What the exercise asks —
Select the lines that contain "pixels" and copy each of them.

Lines of data:
#####
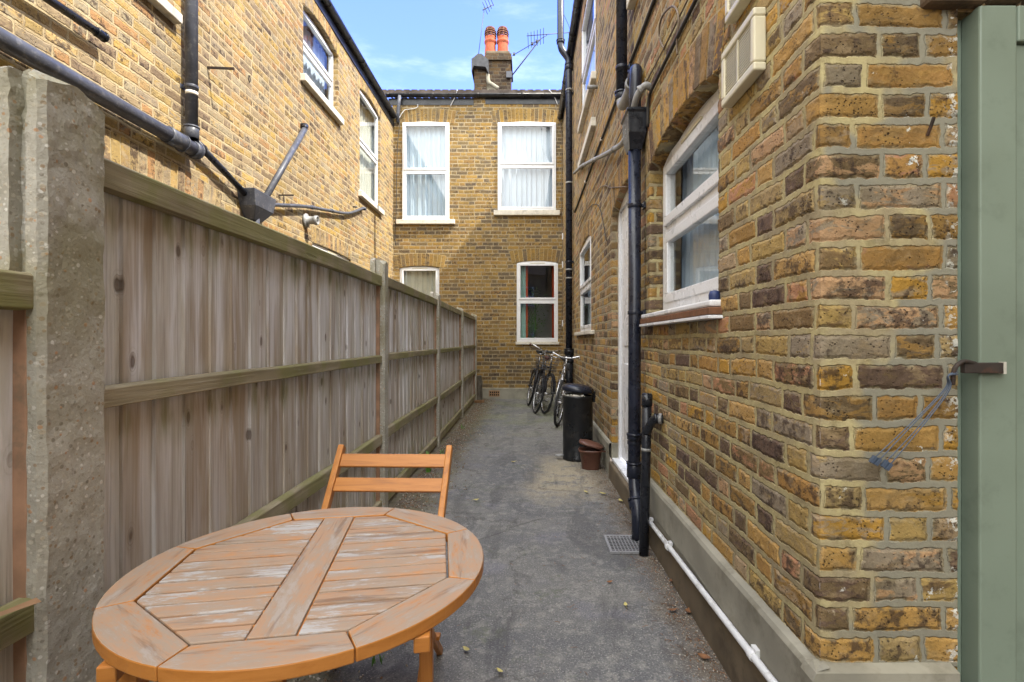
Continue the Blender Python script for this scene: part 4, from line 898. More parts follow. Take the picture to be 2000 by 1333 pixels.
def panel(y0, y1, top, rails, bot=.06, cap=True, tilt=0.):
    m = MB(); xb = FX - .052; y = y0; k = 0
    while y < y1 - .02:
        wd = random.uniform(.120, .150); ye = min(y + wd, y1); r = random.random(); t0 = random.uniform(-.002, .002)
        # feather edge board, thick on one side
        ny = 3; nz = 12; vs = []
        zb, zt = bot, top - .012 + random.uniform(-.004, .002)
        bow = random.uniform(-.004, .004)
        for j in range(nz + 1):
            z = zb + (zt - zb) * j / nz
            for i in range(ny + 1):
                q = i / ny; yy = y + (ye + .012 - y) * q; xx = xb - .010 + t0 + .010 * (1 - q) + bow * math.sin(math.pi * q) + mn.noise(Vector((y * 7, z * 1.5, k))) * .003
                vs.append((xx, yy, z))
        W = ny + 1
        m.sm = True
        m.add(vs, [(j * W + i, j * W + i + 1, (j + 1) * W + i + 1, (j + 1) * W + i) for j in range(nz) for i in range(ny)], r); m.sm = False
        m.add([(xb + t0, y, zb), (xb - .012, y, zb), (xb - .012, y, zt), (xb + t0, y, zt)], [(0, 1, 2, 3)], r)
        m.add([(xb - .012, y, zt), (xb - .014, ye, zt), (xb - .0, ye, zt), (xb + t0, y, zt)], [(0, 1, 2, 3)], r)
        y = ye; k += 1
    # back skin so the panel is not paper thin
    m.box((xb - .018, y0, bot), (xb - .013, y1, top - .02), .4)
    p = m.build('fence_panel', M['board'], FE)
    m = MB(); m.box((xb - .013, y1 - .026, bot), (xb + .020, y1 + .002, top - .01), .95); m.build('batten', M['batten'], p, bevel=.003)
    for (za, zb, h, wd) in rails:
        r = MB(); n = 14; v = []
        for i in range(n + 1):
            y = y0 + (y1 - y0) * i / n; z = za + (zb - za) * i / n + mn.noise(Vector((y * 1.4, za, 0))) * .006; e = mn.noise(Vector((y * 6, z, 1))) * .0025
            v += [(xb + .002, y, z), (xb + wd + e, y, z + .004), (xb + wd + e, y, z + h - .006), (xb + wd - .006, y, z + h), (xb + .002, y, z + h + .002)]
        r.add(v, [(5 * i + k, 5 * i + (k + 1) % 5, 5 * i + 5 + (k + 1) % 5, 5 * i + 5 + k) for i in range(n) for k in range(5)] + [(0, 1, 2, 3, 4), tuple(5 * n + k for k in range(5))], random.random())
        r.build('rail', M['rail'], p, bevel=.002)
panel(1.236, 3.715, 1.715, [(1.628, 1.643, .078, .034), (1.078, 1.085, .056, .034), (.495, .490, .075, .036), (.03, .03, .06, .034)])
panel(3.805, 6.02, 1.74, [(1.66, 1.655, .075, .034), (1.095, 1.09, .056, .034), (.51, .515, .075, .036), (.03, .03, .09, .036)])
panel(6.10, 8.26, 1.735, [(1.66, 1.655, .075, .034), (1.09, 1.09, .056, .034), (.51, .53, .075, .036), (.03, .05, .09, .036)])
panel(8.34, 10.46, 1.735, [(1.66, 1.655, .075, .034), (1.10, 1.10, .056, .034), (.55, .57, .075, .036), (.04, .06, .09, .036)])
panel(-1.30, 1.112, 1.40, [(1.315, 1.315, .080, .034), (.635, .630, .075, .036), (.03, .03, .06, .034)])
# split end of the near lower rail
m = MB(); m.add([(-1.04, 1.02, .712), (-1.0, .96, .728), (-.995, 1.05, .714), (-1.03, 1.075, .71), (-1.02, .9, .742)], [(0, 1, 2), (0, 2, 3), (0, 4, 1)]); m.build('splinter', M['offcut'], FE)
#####
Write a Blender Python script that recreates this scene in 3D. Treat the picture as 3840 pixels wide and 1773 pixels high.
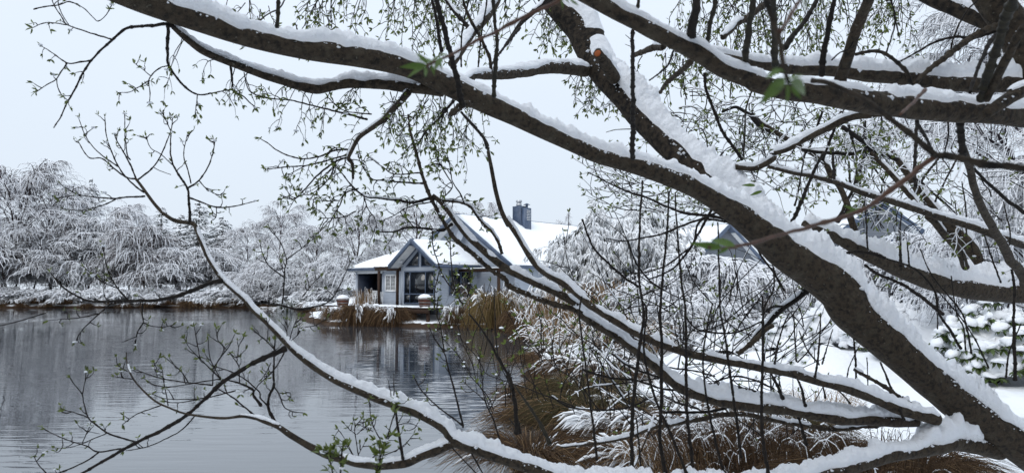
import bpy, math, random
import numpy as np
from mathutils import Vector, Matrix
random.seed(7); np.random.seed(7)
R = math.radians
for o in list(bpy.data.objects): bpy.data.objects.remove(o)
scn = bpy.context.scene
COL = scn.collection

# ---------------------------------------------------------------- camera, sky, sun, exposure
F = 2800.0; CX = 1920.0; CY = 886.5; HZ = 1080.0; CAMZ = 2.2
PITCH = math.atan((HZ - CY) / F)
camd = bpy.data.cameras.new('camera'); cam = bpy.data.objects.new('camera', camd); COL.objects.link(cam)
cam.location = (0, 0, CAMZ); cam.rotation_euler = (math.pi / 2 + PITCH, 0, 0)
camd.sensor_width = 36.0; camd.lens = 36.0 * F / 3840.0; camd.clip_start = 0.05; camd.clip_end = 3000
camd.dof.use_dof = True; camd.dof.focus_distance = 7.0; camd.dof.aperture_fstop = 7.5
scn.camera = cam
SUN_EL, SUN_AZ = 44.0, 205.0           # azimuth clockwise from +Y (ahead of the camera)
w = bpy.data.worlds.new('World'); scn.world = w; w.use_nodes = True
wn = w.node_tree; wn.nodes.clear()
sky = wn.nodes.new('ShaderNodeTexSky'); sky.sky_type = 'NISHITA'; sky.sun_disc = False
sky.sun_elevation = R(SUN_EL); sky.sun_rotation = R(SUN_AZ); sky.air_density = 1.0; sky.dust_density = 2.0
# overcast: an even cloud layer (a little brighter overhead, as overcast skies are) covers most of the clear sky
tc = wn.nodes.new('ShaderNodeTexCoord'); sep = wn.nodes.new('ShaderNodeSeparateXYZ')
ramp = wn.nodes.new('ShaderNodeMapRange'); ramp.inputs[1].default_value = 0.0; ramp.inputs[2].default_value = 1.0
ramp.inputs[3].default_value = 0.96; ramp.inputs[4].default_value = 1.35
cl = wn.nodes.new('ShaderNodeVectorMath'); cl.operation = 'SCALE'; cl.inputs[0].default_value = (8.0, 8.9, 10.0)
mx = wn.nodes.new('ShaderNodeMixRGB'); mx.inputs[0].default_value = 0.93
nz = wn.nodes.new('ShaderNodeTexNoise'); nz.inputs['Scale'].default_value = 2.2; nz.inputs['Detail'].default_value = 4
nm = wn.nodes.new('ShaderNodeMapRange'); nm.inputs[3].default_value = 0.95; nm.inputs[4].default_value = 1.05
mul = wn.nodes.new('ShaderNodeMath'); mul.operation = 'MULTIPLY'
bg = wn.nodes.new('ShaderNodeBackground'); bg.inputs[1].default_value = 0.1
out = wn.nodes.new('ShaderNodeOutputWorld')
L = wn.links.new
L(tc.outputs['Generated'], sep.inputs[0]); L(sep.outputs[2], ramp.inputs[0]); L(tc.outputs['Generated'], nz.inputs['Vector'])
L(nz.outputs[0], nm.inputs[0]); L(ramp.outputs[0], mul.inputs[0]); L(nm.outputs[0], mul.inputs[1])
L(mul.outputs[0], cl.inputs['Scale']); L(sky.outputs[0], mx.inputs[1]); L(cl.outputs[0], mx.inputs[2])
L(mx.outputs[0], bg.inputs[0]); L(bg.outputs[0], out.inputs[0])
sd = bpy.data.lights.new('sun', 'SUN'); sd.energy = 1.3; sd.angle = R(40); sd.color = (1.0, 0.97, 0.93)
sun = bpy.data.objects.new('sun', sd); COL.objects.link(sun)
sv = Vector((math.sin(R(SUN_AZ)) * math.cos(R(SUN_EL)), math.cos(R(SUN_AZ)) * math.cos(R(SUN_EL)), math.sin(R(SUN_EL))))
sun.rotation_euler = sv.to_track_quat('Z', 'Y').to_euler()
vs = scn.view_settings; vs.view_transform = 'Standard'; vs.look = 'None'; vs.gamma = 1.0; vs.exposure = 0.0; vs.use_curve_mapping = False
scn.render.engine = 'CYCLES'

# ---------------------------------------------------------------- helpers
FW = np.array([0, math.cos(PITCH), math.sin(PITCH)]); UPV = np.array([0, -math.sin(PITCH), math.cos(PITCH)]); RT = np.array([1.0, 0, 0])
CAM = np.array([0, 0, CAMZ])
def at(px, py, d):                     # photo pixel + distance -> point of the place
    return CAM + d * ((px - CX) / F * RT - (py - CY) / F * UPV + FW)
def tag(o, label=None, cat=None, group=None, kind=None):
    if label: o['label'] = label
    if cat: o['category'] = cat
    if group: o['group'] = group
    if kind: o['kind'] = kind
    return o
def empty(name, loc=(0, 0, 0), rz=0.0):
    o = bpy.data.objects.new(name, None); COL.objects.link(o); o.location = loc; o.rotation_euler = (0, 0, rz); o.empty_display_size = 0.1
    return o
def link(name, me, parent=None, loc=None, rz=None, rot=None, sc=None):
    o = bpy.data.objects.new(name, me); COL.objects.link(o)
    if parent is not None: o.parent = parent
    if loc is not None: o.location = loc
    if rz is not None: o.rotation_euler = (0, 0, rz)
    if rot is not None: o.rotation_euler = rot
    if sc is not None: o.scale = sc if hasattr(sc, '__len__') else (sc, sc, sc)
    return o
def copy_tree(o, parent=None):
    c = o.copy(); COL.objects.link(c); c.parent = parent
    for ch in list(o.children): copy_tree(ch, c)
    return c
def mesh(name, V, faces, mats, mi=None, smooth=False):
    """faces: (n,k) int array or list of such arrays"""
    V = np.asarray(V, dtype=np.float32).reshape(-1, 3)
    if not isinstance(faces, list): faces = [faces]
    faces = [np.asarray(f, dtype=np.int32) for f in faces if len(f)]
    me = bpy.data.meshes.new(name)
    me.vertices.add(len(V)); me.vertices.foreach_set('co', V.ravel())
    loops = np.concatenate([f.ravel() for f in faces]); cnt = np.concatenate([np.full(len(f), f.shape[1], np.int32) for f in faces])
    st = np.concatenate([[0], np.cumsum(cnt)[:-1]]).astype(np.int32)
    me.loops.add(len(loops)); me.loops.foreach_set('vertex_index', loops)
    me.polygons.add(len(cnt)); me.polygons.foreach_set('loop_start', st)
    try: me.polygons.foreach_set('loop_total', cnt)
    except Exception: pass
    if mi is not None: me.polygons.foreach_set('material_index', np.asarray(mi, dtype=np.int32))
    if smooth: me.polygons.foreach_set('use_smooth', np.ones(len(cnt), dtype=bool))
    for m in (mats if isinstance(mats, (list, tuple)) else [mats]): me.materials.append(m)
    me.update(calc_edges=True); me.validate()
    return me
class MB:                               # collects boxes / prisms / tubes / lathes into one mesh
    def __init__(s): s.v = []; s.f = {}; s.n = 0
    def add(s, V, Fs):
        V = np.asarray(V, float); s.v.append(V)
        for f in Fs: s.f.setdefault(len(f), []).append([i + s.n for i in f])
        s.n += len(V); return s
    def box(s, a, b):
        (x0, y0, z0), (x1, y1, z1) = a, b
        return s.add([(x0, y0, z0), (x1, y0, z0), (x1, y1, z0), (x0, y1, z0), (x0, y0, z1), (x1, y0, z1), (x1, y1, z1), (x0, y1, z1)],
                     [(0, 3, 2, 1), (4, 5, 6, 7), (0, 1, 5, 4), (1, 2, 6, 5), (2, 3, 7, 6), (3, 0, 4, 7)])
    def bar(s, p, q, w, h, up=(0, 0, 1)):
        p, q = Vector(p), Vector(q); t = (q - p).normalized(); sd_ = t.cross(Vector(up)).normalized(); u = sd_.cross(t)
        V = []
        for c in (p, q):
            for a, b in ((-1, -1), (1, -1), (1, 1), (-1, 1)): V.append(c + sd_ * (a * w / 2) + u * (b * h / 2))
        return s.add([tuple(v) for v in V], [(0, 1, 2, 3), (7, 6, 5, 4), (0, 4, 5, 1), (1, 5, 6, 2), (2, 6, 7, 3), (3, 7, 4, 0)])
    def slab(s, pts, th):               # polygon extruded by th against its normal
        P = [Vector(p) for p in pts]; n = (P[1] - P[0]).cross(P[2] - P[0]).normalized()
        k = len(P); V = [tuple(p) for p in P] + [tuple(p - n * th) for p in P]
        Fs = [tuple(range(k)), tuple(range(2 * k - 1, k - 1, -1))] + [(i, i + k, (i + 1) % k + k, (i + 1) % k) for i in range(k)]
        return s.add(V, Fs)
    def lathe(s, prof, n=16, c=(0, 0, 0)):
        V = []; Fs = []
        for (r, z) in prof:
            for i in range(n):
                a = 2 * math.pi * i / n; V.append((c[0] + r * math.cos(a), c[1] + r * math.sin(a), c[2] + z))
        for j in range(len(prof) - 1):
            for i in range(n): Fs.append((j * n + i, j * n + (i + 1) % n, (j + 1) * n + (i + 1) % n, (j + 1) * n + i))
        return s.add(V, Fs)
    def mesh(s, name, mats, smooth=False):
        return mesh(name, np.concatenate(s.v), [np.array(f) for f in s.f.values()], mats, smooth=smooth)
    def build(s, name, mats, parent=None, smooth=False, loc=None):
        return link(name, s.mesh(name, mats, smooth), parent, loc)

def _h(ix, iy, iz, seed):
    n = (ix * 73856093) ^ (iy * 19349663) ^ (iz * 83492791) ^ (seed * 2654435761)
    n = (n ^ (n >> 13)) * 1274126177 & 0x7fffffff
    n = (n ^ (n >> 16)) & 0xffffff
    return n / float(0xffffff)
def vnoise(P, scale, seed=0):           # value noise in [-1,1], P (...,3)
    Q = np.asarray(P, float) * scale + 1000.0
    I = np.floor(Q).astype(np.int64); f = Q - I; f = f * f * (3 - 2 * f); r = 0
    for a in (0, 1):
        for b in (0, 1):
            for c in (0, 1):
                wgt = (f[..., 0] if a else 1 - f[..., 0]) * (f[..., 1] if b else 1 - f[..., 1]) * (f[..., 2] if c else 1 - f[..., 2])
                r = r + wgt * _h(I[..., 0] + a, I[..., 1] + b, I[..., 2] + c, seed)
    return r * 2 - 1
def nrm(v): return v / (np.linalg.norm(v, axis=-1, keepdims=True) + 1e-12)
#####
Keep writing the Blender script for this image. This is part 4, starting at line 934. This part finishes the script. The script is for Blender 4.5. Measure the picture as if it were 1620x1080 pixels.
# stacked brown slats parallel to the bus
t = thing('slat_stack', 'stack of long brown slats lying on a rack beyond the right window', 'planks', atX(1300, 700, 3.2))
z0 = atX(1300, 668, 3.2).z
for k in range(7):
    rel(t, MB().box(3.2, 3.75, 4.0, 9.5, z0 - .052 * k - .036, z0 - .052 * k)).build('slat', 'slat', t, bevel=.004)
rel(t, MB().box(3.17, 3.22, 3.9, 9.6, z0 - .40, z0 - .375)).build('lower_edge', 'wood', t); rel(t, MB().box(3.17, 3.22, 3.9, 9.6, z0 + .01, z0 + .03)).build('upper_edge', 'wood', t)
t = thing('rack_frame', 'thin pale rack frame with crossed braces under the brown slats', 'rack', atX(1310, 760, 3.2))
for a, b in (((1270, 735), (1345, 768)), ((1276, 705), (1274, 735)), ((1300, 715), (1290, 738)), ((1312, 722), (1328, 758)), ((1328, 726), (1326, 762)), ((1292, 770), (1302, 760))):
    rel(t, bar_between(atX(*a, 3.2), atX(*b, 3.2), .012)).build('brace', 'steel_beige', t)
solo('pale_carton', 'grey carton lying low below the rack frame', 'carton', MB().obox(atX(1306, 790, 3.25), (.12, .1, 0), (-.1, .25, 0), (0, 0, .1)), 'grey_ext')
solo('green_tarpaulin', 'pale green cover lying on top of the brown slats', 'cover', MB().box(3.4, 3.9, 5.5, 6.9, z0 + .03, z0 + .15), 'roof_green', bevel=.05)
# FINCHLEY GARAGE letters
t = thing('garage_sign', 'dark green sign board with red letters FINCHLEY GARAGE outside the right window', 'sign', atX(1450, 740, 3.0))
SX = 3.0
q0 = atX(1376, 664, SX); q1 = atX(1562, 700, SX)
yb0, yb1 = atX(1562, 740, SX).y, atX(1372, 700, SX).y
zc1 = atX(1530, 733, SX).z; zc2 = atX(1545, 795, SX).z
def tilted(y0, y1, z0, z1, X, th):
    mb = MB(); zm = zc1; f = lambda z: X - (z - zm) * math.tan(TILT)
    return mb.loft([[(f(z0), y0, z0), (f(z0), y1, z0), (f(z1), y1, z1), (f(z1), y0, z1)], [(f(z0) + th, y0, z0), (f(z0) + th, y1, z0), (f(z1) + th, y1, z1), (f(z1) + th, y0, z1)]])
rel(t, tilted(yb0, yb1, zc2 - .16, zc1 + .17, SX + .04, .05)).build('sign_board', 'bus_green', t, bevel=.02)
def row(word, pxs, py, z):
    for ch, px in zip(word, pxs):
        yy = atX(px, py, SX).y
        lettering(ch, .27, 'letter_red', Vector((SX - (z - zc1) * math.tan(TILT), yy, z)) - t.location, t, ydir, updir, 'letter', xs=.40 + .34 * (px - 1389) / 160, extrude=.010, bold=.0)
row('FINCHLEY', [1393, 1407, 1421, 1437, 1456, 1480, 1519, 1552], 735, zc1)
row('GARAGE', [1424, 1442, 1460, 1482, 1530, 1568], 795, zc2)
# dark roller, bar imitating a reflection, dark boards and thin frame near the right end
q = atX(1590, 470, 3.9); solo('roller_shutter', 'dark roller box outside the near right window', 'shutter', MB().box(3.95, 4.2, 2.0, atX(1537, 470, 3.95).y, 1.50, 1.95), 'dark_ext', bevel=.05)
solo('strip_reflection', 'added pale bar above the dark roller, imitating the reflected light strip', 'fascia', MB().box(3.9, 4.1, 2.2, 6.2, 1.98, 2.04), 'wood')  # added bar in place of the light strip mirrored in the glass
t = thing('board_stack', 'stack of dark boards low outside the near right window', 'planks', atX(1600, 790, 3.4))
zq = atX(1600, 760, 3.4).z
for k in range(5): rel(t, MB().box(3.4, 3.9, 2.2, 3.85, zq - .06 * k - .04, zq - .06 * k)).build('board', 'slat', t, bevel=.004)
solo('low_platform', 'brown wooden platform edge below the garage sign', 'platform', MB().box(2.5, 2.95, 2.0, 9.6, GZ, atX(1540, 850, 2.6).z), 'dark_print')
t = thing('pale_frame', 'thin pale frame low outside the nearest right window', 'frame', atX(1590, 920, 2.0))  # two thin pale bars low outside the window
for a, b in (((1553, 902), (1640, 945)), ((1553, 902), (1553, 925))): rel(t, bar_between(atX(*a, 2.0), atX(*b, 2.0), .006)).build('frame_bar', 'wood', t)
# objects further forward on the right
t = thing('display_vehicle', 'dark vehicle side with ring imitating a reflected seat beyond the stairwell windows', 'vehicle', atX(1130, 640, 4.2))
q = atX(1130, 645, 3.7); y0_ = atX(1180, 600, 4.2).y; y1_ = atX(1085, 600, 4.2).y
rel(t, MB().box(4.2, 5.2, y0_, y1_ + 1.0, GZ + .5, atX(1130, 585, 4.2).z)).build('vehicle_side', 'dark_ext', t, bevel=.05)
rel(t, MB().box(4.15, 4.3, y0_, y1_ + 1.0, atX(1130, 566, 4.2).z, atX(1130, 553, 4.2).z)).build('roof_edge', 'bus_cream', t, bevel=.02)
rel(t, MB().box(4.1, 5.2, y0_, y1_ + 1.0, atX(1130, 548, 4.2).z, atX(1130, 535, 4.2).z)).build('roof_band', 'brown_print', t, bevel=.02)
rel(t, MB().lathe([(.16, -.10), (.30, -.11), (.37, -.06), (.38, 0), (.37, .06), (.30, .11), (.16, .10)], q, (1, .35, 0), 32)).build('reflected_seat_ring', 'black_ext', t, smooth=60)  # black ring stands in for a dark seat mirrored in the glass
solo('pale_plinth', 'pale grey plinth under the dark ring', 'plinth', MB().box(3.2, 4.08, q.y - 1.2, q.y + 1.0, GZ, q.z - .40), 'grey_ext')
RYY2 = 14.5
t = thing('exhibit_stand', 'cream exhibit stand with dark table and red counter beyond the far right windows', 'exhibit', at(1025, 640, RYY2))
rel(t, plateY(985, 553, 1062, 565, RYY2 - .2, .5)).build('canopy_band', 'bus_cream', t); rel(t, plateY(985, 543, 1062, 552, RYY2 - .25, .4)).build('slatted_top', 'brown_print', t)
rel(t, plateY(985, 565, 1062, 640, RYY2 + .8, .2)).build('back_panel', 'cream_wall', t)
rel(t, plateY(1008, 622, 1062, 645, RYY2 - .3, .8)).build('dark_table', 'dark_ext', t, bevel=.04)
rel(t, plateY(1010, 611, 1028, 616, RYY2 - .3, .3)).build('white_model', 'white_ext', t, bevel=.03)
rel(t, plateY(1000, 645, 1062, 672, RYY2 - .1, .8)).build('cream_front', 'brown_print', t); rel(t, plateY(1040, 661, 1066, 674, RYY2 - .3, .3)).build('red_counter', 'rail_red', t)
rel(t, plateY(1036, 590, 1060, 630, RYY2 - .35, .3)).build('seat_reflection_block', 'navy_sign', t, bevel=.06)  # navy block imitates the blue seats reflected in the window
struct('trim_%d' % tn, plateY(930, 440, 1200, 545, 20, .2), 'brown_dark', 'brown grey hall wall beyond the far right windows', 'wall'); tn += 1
#####
Solved problem —
Continue the Blender Python script for this scene: part 4, from line 898. More parts follow. Take the picture to be 2000 by 1333 pixels.
Write a Blender Python script that recreates this scene in 3D. Treat the picture as 3840 pixels wide and 1773 pixels high.
Keep writing the Blender script for this image. This is part 4, starting at line 934. This part finishes the script. The script is for Blender 4.5. Measure the picture as if it were 1620x1080 pixels.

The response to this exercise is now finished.